Lies
have been the demise of many a relationship. However they are the firm
foundation of one very near and dear to my derriere. And I’m not talking about
those little white ones either. These are more full coverage and also come in
beige, black, or cocoa…shapewear.
Spanx
aren’t exactly lying, they’re just…well…smoothing things over and enhancing the
truth. Okay. Okay. Fine. They’re a bald face lie. Smoke and mirrors, up my
skirt, where I typically don’t allow smoke and mirrors, but recently invited
the TSA.
You
see, seeking to be comfortable for the long journey ahead, I chose to forgo a waistband
and wear a simple cotton dress for my return trip.
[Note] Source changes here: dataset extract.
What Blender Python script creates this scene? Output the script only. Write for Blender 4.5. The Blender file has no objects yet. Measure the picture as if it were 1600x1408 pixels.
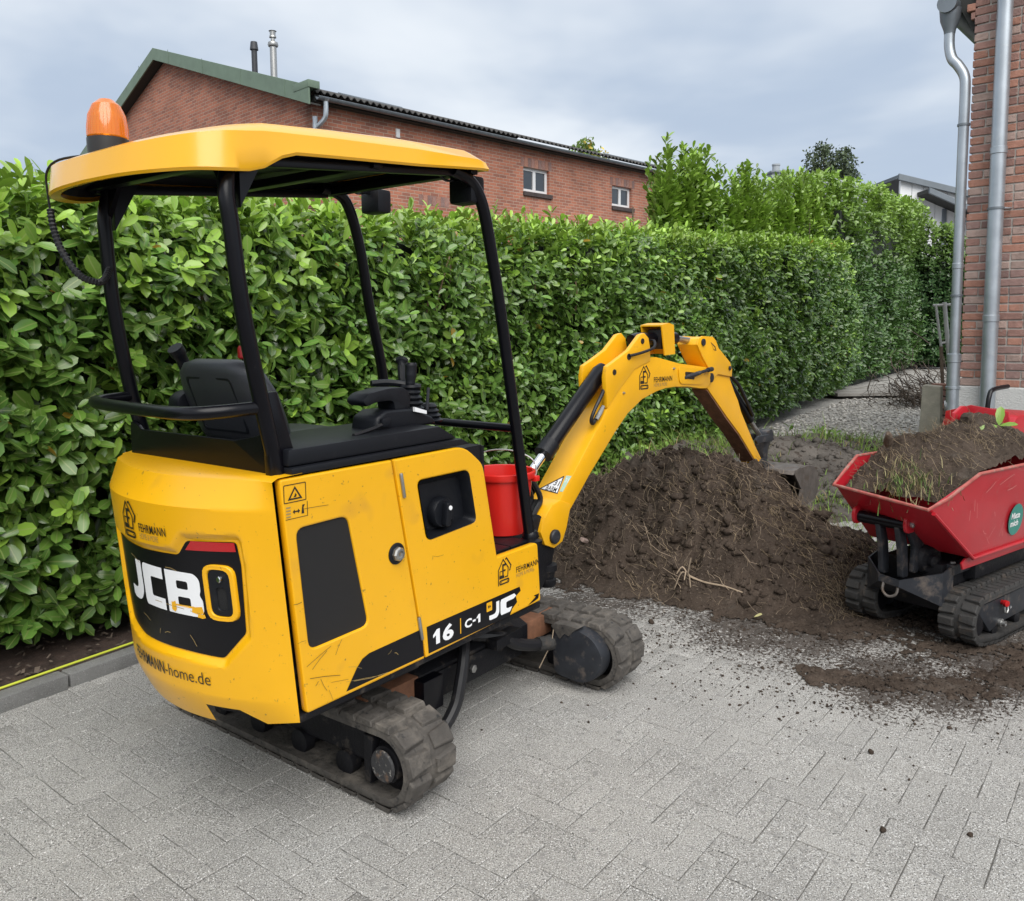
import bpy, bmesh, math, random
import numpy as np
from mathutils import Vector, Matrix, noise as mnoise
random.seed(7); rng = np.random.default_rng(11)
sc = bpy.context.scene
COL = sc.collection

# ------------------------------------------------------------------ camera
PITCH, ROLL = math.atan(124 / 1300), 0.009
f_ = Vector((0, math.cos(PITCH), -math.sin(PITCH))); r_ = Vector((1, 0, 0)); u_ = r_.cross(f_)
r2 = r_ * math.cos(ROLL) - u_ * math.sin(ROLL); u2 = r_ * math.sin(ROLL) + u_ * math.cos(ROLL)
cam_d = bpy.data.cameras.new('camera'); cam = bpy.data.objects.new('camera', cam_d); COL.objects.link(cam)
cam_d.sensor_fit = 'HORIZONTAL'; cam_d.sensor_width = 36; cam_d.lens = 29.25; cam_d.shift_y = -0.04375
cam_d.clip_start = 0.05; cam_d.clip_end = 2000
cam.matrix_world = Matrix(((r2.x, u2.x, -f_.x, 0), (r2.y, u2.y, -f_.y, 0), (r2.z, u2.z, -f_.z, 1.6), (0, 0, 0, 1)))
sc.camera = cam
def in_view(p):
    q = Vector(p) - Vector((0, 0, 1.6)); z = q.dot(f_)
    if z <= 0.1: return None
    return 800 + 1300 * q.dot(r2) / z, 634 - 1300 * q.dot(u2) / z, z

# ------------------------------------------------------------------ world, sun, exposure
SUN_EL, SUN_AZ = math.radians(50), math.radians(166)          # azimuth clockwise from +Y
w = bpy.data.worlds.new('World'); sc.world = w; w.use_nodes = True
nt = w.node_tree; nt.nodes.clear(); N = nt.nodes.new; LK = nt.links.new
out = N('ShaderNodeOutputWorld'); bg = N('ShaderNodeBackground'); bg.inputs[1].default_value = 0.1
sky = N('ShaderNodeTexSky'); sky.sky_type = 'NISHITA'; sky.sun_disc = False
sky.sun_elevation = SUN_EL; sky.sun_rotation = SUN_AZ; sky.dust_density = 3.0
tc = N('ShaderNodeTexCoord'); sep = N('ShaderNodeSeparateXYZ'); LK(tc.outputs['Generated'], sep.inputs[0])
ab = N('ShaderNodeMath'); ab.operation = 'ABSOLUTE'; LK(sep.outputs[2], ab.inputs[0])
zz_ = N('ShaderNodeMath'); zz_.operation = 'ADD'; zz_.inputs[1].default_value = 0.22; LK(ab.outputs[0], zz_.inputs[0])
dx = N('ShaderNodeMath'); dx.operation = 'DIVIDE'; LK(sep.outputs[0], dx.inputs[0]); LK(zz_.outputs[0], dx.inputs[1])
dy = N('ShaderNodeMath'); dy.operation = 'DIVIDE'; LK(sep.outputs[1], dy.inputs[0]); LK(zz_.outputs[0], dy.inputs[1])
cb = N('ShaderNodeCombineXYZ'); LK(dx.outputs[0], cb.inputs[0]); LK(dy.outputs[0], cb.inputs[1]); cb.inputs[2].default_value = 7.1
nz = N('ShaderNodeTexNoise'); nz.inputs['Scale'].default_value = 0.8; nz.inputs['Detail'].default_value = 5
nz.inputs['Roughness'].default_value = 0.52; nz.inputs['Distortion'].default_value = 0.15; LK(cb.outputs[0], nz.inputs['Vector'])
cr = N('ShaderNodeValToRGB'); cr.color_ramp.interpolation = 'EASE'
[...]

I also decided, at the last
minute, to throw on a pair of offbrand, shall we say, flesh colored biker
shorts below the flouncy folds of fabric. You see, although the dress was loose
fitting, should I find myself unexpectedly exposed by a quick gust while
entering or exiting the plane, I wanted to cover my assets. I also knew that I
would be flying through Minneapolis, which is a very large airport and I wanted
to be able to stretch my legs without rubbing them together.
However,
after entering and exiting the super-sonic-see-through scanner, twice, there
was something alarming about my attire. The floral cotton fiber of my dress
kept flopping over on itself and it was suddenly necessary for security to lift
the front of my frock. Thus exposing the fabrication under the fabric.
And
as I stood there in that moment wondering why it felt far more revealing to
share a sliver of spandex stretched across my thigh than a full-on peep at my
purple panties, the truth hit me:
I’m
showing far less, but revealing so much more! Panties are a naughty little
secret. Shapewear is a despicable deceit.
Security
was exposing my insecurities. And I suddenly understood the real reason
Superman has his Fortress of Solitude and Peter Parker his privacy. It’s
because even though they emerge the embodiment of truth, justice and the
American way, they don’t want their stretchable subterfuge shown either!
That’s
why we don’t see Bruce Wayne shaking his stuff, shimmying his booty into the Batsuit
struggling to stretch the crotch higher than his knees. Or on his back on the floor
of the Batcave sucking it in as he tugs it on up over his tush. Or a sliver of
a Supersuit showing through the ass of some pants or up a kilt at a TSA
security checkpoint. Because bulletproof or not, it’s still bumping up that
booty and that’s really nobody’s business!
And
although mine was not a supersuit, and I didn’t always wear it, my shapewear
was part of a secret identity. What “lies” beneath and girds my literal loins
along with mental ones. Secret support, that was suddenly no longer secret. And
so, rather than asking to step aside, I just lifted the skirt a bit further,
exposed the front of my thigh and got on with it. They had already been
unveiled. There was no point in pretending that we hadn’t seen them. I refused
to be shamed as if I had done something wrong by being a woman and wearing
them.
These
were my Lycra locked legs and if anybody didn’t like them, they could kiss my
spandex smoothed backside!
And
as I lowered my skirt and gathered my dignity along with my carryon, I suddenly
felt lighter. So I had on a little help? Big deal! We can all use a little
extra support from time to time, the only difference, now everybody knows it. Because
the truth shall set you free. And you’ll be really free, just as soon as you
make it home and peel off that under armor!